For sqrt{t}, the radicand cannot be negative.

Domain: t can be any number except 1; t > or = 0.

Yes?

I think you mean $\frac{4}{(t - 1)•\sqrt{t}}$
t =0 makes denominator zero so t >0 and not 1

 

[mathdad]

So, t cannot equal 1 because when t is 1, the fraction becomes 4/0, which is undefined.

There is also a square root in the denominator.
I know that the radicand cannot be negative for square roots.

Also, t cannot be 0 for the sqrt{t} because the fraction also becomes 4/0, which is undefined.

Ok. I got it. This is why the domain is t > 0.

 

[Prove It]

So, t cannot equal 1 because when t is 1, the fraction becomes 4/0, which is undefined.
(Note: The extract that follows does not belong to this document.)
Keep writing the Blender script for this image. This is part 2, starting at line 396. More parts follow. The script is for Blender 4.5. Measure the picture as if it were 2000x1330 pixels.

There is also a square root in the denominator.
I know that the radicand cannot be negative for square roots.

Also, t cannot be 0 for the sqrt{t} because the fraction also becomes 4/0, which is undefined.

Ok. I got it. This is why the domain is t > 0.

It's not, it's 0 < t < 1 U t > 1.

 

[mathdad]

It's not, it's 0 < t < 1 U t > 1.

Can you explain 0 < t < 1 U t > 1 in words?

 

[MarkFL]

Can you explain 0 < t < 1 U t > 1 in words?

t can be any positive real number, except 1. :D

 

[mathdad]

Didn't I say "...t cannot equal 1 because when t is 1, the fraction becomes 4/0, which is undefined"?